• **PROMPT**
Show only lines that include "This".

• **Records with scene code**
§ §

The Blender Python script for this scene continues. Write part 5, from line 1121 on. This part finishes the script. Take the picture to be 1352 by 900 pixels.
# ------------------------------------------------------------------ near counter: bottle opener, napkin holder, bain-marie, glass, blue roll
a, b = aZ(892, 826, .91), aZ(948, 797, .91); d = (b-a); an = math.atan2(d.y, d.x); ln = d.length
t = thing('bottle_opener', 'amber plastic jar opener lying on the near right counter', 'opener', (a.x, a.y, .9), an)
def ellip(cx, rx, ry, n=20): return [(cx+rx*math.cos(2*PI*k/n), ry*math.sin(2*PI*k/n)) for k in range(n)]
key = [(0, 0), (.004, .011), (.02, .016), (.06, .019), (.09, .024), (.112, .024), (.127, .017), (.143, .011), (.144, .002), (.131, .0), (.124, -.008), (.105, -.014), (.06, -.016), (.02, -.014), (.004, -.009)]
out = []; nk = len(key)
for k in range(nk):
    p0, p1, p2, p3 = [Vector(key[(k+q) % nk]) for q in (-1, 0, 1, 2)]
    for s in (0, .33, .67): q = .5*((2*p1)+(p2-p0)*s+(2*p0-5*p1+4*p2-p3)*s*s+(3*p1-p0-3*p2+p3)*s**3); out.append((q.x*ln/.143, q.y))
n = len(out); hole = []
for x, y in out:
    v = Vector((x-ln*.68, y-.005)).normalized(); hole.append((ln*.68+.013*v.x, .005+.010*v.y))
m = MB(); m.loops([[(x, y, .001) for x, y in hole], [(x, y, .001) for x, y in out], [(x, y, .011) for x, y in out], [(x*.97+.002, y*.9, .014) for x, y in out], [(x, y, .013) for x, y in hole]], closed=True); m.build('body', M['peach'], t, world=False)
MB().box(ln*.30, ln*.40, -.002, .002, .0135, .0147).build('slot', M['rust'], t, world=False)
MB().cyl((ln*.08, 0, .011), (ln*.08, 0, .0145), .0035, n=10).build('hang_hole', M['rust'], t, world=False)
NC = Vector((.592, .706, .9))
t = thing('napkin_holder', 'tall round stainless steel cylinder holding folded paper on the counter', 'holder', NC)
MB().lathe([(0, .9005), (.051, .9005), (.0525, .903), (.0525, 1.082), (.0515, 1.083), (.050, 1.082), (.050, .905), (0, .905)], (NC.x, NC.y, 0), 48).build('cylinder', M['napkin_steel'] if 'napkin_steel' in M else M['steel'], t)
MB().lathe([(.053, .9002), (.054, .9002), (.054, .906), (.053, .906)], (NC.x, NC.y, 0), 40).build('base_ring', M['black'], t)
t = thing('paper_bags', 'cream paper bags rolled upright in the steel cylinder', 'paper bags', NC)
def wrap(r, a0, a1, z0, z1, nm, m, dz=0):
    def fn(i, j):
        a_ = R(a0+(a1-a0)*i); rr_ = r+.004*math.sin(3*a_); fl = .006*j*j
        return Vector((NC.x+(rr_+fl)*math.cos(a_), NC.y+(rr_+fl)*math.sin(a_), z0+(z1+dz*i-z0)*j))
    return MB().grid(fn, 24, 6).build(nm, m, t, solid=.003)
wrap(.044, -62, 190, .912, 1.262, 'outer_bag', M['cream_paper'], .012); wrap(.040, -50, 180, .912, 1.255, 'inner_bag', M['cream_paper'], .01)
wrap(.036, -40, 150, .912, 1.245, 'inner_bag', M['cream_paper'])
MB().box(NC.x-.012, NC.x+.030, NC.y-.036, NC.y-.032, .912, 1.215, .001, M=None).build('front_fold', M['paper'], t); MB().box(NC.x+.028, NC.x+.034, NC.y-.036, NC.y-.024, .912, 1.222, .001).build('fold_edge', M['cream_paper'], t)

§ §

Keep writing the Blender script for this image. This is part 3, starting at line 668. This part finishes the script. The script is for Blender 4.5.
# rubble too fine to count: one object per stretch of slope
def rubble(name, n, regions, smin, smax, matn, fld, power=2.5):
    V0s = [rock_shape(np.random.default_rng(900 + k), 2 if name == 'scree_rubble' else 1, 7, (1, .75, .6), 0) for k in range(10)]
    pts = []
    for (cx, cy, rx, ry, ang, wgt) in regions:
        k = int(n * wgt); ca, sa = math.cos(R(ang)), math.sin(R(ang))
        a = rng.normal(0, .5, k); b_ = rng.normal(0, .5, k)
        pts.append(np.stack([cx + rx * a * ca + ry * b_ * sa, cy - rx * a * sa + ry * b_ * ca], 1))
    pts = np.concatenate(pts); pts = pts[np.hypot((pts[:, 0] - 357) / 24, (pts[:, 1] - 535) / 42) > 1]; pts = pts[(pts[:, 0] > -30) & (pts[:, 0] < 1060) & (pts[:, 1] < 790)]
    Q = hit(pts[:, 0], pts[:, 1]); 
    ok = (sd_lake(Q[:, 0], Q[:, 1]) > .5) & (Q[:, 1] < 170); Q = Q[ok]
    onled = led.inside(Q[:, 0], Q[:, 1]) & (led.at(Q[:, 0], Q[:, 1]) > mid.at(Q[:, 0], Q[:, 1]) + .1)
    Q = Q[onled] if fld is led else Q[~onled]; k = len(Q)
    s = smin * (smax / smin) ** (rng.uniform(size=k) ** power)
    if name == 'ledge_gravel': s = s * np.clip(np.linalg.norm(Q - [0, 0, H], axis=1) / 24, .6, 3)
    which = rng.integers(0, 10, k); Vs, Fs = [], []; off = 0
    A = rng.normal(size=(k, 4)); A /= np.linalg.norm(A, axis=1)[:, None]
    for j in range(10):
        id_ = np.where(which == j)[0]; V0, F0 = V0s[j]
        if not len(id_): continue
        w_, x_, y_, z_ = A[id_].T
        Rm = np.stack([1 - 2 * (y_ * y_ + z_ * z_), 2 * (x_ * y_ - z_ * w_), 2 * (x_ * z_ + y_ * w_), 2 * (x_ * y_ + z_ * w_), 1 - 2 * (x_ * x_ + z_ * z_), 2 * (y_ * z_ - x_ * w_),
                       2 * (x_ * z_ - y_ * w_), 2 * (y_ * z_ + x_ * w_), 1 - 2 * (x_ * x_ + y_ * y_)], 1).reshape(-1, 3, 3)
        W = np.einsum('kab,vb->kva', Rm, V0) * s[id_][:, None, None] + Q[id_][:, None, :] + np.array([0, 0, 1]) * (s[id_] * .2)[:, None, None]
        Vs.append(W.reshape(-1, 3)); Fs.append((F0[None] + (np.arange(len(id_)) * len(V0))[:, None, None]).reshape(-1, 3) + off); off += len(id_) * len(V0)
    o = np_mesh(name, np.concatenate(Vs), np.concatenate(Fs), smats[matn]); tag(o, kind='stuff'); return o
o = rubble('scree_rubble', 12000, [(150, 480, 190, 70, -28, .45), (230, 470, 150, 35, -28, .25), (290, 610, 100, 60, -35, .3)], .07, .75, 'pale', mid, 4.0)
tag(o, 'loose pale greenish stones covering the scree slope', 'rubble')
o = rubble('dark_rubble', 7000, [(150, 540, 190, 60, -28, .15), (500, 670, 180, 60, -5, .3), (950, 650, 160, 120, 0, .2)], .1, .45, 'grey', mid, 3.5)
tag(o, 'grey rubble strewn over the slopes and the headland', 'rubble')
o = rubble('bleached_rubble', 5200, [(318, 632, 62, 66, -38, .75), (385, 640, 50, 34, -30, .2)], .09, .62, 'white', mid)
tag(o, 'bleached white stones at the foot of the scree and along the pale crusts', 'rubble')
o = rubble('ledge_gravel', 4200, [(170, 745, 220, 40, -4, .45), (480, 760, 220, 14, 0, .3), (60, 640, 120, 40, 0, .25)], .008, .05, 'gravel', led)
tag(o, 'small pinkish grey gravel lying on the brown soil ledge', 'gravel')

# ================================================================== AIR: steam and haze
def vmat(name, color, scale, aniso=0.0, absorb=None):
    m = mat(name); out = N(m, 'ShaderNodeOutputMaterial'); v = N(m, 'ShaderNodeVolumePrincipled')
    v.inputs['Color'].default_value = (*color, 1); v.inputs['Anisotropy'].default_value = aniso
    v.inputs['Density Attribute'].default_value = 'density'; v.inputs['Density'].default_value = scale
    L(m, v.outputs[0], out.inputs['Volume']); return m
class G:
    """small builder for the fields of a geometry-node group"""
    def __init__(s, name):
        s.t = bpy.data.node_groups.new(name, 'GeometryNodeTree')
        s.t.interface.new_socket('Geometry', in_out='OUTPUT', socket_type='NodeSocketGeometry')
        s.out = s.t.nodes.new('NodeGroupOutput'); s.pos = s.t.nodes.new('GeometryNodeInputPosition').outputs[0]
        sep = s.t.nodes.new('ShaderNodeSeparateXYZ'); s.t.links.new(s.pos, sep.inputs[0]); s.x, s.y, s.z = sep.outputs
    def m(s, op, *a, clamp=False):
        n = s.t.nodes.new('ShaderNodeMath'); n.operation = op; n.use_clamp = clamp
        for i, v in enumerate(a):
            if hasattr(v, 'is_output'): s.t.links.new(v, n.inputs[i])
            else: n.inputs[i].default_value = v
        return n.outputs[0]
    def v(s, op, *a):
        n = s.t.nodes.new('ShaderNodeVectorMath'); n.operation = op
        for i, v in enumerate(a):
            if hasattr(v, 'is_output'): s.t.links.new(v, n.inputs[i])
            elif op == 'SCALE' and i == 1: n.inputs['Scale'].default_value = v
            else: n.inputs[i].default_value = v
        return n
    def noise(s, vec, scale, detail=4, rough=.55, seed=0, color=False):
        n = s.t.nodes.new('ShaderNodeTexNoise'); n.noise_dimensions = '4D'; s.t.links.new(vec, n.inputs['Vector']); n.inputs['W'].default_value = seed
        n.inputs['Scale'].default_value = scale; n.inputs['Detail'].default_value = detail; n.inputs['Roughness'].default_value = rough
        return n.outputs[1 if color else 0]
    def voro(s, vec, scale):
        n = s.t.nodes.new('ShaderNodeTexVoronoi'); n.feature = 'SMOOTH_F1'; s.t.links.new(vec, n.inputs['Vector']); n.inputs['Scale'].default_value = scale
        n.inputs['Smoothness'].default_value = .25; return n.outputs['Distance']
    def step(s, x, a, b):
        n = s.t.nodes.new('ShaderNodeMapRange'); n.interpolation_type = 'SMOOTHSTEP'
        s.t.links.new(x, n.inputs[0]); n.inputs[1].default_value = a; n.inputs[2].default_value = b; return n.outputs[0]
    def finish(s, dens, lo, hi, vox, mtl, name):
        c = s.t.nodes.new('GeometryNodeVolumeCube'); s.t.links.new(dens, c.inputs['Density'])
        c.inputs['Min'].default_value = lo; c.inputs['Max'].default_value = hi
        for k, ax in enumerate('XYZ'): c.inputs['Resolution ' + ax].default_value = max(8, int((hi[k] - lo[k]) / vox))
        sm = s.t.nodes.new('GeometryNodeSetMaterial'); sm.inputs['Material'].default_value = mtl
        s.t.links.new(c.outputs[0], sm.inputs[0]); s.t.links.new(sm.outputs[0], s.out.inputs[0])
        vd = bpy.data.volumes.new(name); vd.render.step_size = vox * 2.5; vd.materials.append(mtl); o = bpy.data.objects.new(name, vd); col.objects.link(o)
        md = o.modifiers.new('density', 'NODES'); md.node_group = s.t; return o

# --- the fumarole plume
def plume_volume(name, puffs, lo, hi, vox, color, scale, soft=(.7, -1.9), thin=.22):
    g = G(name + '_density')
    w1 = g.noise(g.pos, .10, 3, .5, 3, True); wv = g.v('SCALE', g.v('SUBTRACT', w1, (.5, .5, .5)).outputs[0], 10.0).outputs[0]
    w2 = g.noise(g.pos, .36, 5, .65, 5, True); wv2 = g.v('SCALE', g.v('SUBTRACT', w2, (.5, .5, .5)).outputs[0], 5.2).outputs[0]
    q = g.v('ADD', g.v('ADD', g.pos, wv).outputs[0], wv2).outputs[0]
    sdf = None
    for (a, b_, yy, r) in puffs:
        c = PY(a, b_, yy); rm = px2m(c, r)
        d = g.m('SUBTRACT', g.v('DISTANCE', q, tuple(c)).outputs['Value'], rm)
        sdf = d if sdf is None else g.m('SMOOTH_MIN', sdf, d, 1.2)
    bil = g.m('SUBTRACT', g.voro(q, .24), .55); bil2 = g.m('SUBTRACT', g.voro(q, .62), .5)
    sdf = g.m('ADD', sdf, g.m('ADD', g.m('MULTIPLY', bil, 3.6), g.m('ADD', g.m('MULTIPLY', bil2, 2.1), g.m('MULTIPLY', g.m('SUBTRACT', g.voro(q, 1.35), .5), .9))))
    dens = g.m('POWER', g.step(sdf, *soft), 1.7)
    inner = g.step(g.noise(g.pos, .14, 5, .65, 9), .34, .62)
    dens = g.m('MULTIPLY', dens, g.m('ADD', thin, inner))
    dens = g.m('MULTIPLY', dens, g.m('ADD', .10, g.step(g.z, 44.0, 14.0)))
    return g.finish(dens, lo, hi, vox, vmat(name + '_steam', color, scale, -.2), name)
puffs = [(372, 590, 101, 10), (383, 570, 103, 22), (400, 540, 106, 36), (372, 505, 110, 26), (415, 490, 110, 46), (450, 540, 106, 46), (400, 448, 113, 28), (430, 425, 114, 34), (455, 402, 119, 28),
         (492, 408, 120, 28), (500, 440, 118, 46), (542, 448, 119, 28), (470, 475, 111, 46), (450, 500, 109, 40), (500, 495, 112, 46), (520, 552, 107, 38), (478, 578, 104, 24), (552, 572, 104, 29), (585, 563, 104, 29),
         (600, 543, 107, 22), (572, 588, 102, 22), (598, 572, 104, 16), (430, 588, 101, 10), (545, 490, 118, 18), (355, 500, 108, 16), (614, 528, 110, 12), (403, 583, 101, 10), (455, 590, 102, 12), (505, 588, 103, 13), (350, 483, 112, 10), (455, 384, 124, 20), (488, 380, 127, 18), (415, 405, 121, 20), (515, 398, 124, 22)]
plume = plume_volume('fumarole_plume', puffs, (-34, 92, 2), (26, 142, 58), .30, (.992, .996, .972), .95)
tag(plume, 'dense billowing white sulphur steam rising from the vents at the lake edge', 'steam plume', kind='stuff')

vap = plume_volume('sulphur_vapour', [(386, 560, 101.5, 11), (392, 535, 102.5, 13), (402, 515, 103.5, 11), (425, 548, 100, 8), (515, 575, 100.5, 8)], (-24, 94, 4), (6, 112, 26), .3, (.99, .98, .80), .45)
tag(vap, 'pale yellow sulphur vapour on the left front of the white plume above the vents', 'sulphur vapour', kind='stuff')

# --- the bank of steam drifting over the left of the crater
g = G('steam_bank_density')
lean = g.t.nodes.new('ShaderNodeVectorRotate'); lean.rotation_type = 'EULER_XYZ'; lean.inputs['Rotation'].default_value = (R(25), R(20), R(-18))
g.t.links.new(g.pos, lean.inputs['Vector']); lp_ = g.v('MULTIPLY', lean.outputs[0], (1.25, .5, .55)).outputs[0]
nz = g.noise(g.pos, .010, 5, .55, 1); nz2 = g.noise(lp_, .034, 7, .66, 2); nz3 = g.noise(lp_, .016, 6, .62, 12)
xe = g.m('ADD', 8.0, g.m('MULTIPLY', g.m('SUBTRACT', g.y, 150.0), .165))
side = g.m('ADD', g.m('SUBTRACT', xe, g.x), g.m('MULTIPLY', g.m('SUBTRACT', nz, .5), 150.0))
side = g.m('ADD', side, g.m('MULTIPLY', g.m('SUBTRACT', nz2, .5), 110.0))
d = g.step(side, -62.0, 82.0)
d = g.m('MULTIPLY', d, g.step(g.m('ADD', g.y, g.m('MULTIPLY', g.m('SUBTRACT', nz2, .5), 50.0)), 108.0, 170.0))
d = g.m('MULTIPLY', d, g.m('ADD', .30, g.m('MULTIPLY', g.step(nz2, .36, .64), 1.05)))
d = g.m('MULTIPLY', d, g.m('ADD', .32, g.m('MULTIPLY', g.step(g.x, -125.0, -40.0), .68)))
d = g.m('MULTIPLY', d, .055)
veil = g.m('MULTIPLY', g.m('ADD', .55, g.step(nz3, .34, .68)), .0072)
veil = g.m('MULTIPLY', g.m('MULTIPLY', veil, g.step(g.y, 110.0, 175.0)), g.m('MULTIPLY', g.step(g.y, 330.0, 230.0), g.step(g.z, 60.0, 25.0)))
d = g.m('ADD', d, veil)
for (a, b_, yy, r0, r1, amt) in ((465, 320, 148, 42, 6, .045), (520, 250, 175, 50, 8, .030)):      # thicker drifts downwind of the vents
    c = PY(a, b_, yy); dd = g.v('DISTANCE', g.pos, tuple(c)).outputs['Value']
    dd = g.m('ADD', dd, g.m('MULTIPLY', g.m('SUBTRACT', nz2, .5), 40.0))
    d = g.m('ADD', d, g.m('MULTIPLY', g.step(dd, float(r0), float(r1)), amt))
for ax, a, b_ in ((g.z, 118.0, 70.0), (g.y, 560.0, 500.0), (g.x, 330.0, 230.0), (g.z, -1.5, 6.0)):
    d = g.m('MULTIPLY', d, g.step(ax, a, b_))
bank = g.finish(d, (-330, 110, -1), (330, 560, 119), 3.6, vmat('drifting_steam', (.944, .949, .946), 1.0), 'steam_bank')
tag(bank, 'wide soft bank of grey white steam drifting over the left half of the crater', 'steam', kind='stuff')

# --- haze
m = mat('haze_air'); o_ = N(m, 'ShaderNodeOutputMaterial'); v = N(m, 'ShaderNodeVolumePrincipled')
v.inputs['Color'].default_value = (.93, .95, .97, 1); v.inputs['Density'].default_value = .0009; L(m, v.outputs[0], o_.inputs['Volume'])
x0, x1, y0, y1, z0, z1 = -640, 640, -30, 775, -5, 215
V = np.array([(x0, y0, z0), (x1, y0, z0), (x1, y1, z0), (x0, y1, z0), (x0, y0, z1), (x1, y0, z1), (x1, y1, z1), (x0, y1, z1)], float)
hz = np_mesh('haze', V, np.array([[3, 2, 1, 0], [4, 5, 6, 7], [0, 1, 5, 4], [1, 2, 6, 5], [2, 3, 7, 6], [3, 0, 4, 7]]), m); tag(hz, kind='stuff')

§ §

• **FULL SOLUTION**
The Blender Python script for this scene continues. Write part 5, from line 1121 on. This part finishes the script. Take the picture to be 1352 by 900 pixels.
Keep writing the Blender script for this image. This is part 3, starting at line 668. This part finishes the script. The script is for Blender 4.5.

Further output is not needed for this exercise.